Il regista parte dal mondo della scuola e dalle lezioni del professor Mannara–ogni mattina prova a scuotere i suoi studenti e a dare loro nuovi stimoli, inventando lezioni aperte e partecipate, che più che lezioni di italiano sono lezioni di vita – per raccontare storie di singoli, entrando nelle loro case abitate da famiglie troppo impegnate a tirare avanti per dare le giuste attenzioni ai propri ragazzi. È il quotidiano di adolescenti stretti fra la necessità di sognare fughe dal quartiere e di costruire un futuro migliore e l’accettazione cinica di un destino già segnato, in cui, a volte, il sogno viene mortificato prima ancora di prendere forma. Una sorta di “romanzo di formazione” in cui però questi poco più che bambini spesso ragionano già da adulti, in un quartiere che detiene il record cittadino di minori segnalati per reati, dove la scuola viene vissuta dalla maggior parte di adulti e ragazzi come un impedimento al lavoro. Una realtà lacerata dall’odio di classe e dalla crisi economica che rende fragile il diritto allo studio e non riesce ad arginare il lavoro minorile. Dove, come lo stesso autore di Inchiesta a Palermo Danilo Dolci dichiarava decenni fa “ciascuno cresce solo se sognato”. E dove, nonostante Dolci, ancora oggi i bambini della Zisa non sono stati sognati abbastanza.

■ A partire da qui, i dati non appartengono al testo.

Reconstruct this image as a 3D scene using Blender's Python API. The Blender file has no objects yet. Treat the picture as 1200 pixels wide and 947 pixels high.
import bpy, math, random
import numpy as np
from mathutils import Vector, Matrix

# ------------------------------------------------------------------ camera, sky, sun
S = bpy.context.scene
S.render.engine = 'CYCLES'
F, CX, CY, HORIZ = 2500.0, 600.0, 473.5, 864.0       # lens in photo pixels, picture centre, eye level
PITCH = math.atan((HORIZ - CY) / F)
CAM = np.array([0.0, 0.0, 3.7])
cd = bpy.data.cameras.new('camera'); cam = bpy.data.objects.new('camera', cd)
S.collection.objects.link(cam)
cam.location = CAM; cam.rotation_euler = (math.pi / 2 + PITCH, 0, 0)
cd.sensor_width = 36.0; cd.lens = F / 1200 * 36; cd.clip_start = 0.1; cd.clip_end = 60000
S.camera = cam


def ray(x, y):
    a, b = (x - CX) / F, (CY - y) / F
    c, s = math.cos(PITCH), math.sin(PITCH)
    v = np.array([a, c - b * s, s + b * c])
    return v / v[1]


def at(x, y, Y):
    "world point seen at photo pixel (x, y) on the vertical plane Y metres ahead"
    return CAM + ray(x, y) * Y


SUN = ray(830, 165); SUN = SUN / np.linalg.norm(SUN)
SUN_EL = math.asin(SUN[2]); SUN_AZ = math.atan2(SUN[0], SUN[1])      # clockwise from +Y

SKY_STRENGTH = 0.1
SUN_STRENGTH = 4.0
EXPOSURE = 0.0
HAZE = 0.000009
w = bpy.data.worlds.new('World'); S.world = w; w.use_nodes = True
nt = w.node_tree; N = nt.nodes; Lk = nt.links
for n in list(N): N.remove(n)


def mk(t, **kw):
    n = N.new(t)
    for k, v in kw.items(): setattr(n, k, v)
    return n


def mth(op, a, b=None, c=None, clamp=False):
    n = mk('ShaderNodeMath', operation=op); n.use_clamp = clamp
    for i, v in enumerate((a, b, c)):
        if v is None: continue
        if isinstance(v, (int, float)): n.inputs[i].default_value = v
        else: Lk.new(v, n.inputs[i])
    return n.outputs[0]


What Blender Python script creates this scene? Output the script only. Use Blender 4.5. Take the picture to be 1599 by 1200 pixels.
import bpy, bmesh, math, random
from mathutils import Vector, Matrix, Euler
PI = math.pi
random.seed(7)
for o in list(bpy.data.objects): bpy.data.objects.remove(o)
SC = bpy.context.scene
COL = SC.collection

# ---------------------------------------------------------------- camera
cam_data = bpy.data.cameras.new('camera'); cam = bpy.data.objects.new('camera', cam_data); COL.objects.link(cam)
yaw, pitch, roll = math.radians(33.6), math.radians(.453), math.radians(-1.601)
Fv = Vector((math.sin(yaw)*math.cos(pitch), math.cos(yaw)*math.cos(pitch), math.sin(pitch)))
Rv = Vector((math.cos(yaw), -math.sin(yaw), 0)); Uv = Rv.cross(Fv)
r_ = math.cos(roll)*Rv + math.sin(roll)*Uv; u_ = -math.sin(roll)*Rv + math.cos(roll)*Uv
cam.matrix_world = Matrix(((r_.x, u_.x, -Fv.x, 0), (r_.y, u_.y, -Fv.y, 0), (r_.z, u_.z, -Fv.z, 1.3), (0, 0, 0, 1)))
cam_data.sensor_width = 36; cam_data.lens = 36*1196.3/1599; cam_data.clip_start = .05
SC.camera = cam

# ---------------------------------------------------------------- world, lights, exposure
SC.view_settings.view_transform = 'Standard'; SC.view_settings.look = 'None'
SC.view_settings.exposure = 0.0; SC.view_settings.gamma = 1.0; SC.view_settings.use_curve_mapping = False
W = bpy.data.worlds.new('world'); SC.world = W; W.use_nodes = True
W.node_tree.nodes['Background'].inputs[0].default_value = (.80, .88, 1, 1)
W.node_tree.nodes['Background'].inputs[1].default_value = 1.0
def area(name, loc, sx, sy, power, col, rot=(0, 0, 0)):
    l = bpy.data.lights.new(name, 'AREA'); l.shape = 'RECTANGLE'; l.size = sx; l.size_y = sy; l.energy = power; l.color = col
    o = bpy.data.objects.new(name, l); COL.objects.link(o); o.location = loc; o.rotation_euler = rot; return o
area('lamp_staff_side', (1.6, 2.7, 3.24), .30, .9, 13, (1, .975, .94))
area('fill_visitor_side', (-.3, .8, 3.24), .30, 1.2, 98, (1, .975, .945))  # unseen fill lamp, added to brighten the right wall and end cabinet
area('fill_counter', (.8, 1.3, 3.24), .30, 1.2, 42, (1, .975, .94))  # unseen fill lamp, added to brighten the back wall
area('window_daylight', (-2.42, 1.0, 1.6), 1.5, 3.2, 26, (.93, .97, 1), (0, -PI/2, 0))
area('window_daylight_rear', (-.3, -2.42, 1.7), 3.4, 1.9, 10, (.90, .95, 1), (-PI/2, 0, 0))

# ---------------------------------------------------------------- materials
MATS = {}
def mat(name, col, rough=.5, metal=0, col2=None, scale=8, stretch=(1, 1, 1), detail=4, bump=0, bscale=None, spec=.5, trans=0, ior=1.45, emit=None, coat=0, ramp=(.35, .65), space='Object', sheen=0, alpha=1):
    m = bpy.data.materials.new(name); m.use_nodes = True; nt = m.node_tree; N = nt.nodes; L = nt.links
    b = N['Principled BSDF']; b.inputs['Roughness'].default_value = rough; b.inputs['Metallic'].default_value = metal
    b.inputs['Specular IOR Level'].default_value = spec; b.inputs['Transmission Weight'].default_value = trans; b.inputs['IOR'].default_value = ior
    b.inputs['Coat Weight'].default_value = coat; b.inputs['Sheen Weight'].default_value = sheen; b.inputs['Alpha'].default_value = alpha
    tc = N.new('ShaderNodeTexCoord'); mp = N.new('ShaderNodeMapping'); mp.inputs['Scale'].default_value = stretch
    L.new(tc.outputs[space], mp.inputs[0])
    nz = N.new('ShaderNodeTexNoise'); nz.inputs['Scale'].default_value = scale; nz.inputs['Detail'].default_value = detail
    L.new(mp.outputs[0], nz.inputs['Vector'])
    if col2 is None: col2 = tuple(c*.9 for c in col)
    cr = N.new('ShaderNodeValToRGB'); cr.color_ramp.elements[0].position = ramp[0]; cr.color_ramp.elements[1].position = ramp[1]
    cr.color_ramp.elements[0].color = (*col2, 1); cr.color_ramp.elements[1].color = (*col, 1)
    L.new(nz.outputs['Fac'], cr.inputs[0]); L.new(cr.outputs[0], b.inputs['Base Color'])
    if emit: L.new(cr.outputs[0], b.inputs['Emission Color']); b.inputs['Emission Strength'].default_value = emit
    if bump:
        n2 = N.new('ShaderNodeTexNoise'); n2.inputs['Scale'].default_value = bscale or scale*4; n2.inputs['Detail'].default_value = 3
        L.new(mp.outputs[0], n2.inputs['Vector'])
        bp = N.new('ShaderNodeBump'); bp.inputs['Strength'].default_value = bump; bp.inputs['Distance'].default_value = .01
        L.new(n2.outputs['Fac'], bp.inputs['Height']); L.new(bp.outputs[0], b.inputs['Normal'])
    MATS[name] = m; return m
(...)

Pierfrancesco Li Donni esordisce alla regia nel 2012 con il documentario Il Secondo Tempo e l’anno dopo realizza il corto documentario Sempre Vivi: entrambi raccontano gli anni delle stragi di mafia a Palermo. Loro di Napoli (2015), il suo secondo lungometraggio documentario, è vincitore del miglior film italiano al Festival dei Popoli, del premio Télérama al FIPA di Biarritz, del Docs MX di Città del Messico). In seguito, realizza il film breve Massimino (Premio Zavattini 2017). Come filmmaker ha collaborato con Repubblica Tv e realizzato spot pubblicitari per Rai per il Sociale e Fox4dev. Insegna filmmaking in corsi di formazione professionali. È tutor didattico del corso di regia del documentario al Centro Sperimentale di Cinematografia-Sede Sicilia.